We have some experience with this in British Columbia, where a broad-based carbon tax has been in place for seven years. Studies indicate carbon dioxide emissions from transportation in the province have declined 16% in that time, and while it’s impossible to draw a direct causal relationship between the tax and the emissions decline, it’s fair to say it was a factor contributing to indisputable behavioural changes—you can’t emit 16% less CO2 by doing the same things you did before.

Some trends observed in B.C. since the carbon tax came in:

  • Prices for residential real estate have increased fastest in large cities with good transit infrastructure, namely Vancouver and its closest suburbs.
  • Residential and office development has exploded around transit nodes. Office rents are noticeably higher within walking distance of rapid transit stations.
  • Job creation has been strongest in these urban areas.
  • Population and economic activity has been flat to declining in rural areas and small towns, with very few exceptions.
  • Large employers such as Telus Corp. have adopted work-at-home options across their workforces.
  • A City of Vancouver survey of 2,500 residents this year indicated that, for the first time, fewer than 50% of trips within the city were made by car. People more commonly get around by walking, cycling or taking transit.

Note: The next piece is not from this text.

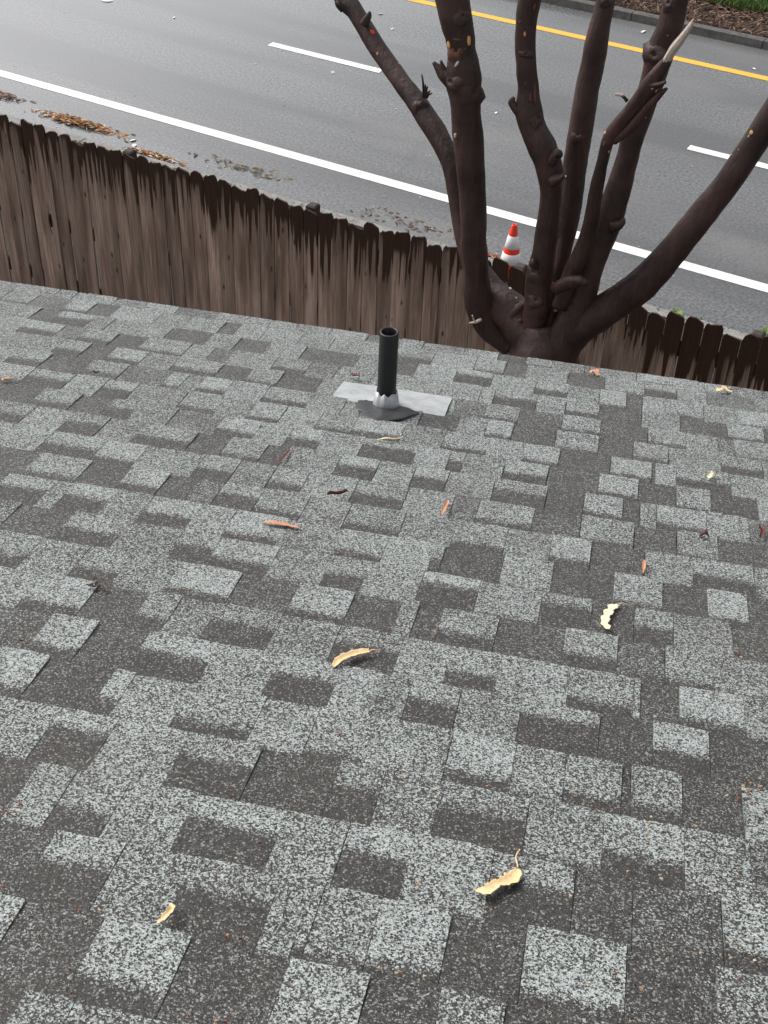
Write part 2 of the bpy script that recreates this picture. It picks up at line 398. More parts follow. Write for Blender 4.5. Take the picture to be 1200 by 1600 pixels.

While some of these trends were already happening before the imposition of the carbon tax and are not unique to B.C., the policy is widely supported and appears to be working in concert with other societal changes.

If anything the potential for disruption is greater in Alberta, where people think nothing of driving three hours each way for a weekend jaunt in the mountains and where Calgary and Edmonton are putting the finishing touches on ring roads that link far-flung suburbs and quicken the commutes from semi-rural acreages. Not just the oil and gas industry, but every kind of business in Alberta should start thinking about who and what the winners and losers will be in a carbon-constrained future.